▶ _Exercise goal_
Below are the records; locate each line with the word "this" and copy it.

Dataset entries:
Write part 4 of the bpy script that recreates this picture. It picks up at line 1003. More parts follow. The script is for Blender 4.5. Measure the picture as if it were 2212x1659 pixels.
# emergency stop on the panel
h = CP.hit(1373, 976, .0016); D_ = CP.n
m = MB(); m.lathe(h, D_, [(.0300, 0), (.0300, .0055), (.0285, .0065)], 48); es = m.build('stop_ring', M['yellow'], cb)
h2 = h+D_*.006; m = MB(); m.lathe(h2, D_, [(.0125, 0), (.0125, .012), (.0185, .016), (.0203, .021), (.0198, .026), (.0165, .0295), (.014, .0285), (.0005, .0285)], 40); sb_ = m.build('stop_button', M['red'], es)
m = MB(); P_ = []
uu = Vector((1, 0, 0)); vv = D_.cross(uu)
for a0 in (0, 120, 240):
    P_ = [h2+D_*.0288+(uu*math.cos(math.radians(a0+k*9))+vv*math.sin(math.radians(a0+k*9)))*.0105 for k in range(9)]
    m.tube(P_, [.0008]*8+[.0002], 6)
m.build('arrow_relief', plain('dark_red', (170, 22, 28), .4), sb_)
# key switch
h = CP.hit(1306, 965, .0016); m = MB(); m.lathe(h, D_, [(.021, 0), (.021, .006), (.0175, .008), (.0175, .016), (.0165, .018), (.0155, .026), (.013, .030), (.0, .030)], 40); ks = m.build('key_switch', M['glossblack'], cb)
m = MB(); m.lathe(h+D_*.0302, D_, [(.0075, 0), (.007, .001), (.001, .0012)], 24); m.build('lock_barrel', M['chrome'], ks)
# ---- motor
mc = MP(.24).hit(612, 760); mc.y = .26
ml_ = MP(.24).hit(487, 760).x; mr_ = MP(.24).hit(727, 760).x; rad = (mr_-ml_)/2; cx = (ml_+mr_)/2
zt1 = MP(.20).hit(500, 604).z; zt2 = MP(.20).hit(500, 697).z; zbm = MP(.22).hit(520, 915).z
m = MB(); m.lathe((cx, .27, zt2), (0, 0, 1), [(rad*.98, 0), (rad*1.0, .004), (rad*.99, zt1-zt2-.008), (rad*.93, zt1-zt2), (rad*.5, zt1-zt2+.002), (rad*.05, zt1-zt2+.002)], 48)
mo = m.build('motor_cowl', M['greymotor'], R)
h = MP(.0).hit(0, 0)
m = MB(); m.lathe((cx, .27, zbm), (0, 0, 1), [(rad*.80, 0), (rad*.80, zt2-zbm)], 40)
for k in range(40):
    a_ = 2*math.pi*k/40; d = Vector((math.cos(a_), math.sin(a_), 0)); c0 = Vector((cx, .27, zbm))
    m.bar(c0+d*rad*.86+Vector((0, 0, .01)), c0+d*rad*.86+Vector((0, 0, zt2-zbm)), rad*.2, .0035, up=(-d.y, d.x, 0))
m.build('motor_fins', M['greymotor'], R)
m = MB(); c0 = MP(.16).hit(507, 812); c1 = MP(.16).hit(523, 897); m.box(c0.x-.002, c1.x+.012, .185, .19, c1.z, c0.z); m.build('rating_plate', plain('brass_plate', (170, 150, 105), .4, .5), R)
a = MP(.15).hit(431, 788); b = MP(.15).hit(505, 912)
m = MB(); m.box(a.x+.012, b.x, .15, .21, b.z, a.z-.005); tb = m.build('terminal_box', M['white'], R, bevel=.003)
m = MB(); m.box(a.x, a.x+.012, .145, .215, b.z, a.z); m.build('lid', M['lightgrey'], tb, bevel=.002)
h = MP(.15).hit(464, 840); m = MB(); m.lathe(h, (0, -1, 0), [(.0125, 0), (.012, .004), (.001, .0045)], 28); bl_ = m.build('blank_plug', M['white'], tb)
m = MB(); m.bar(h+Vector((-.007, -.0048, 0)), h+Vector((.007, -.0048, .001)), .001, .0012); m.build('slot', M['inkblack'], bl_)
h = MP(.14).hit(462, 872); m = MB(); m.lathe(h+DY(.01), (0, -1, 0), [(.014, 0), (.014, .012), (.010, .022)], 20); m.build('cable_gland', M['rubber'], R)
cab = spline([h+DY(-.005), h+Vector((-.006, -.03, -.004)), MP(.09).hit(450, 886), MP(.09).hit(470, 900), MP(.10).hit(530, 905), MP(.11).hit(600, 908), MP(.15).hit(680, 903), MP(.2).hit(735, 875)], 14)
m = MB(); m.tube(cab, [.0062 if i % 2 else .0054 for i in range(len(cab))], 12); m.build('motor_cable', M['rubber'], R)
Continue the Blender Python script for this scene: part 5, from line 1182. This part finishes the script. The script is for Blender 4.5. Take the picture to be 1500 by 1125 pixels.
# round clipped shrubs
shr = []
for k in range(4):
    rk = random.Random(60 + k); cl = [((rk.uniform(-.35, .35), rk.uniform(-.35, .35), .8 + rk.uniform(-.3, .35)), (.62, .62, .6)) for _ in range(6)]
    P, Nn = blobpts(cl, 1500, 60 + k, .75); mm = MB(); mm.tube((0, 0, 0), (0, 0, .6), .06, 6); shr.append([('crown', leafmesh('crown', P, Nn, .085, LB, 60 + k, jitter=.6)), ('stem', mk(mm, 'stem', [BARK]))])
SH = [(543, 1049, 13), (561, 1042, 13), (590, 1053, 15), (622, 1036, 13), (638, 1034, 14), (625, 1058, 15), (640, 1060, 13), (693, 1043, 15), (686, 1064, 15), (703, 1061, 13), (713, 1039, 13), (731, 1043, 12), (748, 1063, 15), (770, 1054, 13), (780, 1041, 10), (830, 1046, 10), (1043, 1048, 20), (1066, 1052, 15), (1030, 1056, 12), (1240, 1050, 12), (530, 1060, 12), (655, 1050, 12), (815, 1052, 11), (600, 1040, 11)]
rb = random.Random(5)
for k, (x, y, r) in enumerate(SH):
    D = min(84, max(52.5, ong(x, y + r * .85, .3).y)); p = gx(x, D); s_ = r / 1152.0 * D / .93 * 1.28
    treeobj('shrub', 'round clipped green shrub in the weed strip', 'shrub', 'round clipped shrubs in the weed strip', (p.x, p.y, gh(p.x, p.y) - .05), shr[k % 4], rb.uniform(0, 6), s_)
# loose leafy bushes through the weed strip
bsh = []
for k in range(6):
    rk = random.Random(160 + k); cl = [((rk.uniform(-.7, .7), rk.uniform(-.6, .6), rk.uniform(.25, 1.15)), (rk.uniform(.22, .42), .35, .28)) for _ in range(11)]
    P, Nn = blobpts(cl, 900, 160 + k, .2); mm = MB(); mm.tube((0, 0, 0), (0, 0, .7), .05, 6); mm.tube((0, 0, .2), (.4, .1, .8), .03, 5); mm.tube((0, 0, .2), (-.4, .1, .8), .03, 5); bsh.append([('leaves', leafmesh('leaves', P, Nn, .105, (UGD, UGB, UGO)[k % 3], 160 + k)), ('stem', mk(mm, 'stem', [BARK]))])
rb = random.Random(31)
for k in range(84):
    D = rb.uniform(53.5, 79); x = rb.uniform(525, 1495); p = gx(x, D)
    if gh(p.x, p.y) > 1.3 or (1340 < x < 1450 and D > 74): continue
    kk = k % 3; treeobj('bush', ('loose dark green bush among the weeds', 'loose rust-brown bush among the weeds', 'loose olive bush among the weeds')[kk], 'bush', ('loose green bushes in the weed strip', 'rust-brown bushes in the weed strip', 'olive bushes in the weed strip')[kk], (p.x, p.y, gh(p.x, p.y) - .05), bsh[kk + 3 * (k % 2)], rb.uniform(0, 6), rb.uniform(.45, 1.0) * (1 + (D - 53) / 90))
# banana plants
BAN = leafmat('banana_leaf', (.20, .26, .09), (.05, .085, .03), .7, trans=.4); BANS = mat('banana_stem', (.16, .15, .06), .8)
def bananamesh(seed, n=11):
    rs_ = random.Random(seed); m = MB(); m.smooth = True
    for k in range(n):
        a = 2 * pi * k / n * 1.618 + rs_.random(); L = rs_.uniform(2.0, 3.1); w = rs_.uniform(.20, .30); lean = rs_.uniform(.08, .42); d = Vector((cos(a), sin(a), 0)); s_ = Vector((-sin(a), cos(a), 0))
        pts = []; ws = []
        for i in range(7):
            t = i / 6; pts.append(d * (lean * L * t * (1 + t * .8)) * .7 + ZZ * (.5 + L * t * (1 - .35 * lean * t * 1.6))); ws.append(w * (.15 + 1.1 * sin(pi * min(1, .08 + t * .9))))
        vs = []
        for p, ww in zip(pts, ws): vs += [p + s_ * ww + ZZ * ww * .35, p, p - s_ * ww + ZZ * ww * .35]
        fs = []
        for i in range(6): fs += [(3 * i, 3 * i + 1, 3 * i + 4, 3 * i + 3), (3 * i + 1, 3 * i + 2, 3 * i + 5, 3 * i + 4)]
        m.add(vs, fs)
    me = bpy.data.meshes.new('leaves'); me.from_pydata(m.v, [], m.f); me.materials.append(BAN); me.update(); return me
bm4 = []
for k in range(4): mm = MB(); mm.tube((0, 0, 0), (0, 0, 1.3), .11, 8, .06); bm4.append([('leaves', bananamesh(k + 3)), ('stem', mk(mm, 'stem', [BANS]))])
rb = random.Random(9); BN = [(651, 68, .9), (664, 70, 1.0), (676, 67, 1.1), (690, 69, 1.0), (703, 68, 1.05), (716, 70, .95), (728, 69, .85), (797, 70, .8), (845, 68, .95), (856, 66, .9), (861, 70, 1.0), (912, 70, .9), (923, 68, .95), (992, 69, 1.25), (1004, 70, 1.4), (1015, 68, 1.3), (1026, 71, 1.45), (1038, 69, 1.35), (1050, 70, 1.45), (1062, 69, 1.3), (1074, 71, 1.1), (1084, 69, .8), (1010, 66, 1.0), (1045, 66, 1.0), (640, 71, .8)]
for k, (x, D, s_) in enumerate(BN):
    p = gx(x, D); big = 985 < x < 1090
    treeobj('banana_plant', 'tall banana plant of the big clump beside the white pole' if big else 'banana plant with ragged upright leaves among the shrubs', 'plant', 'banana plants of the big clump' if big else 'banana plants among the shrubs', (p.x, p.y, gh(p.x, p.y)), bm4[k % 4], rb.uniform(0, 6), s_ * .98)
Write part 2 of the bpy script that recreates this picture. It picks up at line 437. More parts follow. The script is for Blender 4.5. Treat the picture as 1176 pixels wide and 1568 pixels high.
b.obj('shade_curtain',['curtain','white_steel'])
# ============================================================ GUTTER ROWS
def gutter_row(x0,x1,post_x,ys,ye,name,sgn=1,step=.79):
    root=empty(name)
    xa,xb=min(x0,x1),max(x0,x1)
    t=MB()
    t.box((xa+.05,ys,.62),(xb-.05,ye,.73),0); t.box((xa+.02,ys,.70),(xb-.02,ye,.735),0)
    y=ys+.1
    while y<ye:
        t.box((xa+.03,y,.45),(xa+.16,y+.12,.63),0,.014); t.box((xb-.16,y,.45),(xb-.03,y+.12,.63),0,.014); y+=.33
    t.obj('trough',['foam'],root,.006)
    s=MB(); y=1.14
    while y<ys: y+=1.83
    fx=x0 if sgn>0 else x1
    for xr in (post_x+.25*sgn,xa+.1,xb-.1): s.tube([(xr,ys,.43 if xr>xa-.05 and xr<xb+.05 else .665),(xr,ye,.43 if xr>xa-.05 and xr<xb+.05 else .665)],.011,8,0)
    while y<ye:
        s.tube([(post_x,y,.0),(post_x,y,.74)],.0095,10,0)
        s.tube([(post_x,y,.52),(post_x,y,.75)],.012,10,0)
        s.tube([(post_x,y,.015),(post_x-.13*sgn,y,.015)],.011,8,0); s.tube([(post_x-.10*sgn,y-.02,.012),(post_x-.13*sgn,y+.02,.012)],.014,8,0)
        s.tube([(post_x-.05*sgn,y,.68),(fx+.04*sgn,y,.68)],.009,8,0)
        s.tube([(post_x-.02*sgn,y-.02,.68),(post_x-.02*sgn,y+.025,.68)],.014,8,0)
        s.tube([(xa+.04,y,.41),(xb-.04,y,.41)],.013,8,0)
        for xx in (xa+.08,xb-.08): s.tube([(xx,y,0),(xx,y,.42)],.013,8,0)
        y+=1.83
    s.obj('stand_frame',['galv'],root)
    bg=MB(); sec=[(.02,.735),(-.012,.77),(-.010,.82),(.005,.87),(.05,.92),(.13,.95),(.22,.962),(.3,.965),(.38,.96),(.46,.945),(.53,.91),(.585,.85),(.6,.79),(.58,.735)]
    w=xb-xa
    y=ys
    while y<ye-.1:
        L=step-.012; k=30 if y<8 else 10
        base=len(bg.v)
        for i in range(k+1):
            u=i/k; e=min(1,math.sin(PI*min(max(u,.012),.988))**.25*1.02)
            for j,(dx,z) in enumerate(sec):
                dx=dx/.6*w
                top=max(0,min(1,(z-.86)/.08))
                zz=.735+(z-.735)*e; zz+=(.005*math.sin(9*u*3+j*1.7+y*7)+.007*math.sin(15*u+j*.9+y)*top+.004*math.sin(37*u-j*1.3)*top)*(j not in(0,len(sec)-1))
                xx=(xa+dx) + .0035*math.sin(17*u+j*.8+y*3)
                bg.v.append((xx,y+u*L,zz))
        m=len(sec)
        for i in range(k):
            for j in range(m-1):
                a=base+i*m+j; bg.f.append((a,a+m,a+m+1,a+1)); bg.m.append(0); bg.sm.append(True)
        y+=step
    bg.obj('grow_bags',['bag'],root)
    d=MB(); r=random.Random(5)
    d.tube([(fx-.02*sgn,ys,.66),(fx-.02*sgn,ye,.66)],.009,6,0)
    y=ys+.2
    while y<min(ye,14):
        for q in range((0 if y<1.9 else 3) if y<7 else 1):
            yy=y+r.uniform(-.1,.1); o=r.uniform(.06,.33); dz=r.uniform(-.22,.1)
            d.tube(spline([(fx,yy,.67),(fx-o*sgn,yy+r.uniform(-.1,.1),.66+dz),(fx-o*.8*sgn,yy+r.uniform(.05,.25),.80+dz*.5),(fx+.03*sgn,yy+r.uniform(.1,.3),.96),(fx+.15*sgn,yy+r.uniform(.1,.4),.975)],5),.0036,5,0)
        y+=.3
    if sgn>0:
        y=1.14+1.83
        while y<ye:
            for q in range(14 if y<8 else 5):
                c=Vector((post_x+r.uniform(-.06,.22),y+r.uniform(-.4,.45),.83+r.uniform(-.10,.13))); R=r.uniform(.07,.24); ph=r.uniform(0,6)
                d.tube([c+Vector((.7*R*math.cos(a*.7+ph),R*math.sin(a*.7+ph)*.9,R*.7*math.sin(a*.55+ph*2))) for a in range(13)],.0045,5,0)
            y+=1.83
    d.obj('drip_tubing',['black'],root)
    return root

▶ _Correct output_
Write part 4 of the bpy script that recreates this picture. It picks up at line 1003. More parts follow. The script is for Blender 4.5. Measure the picture as if it were 2212x1659 pixels.
Continue the Blender Python script for this scene: part 5, from line 1182. This part finishes the script. The script is for Blender 4.5. Take the picture to be 1500 by 1125 pixels.
Write part 2 of the bpy script that recreates this picture. It picks up at line 437. More parts follow. The script is for Blender 4.5. Treat the picture as 1176 pixels wide and 1568 pixels high.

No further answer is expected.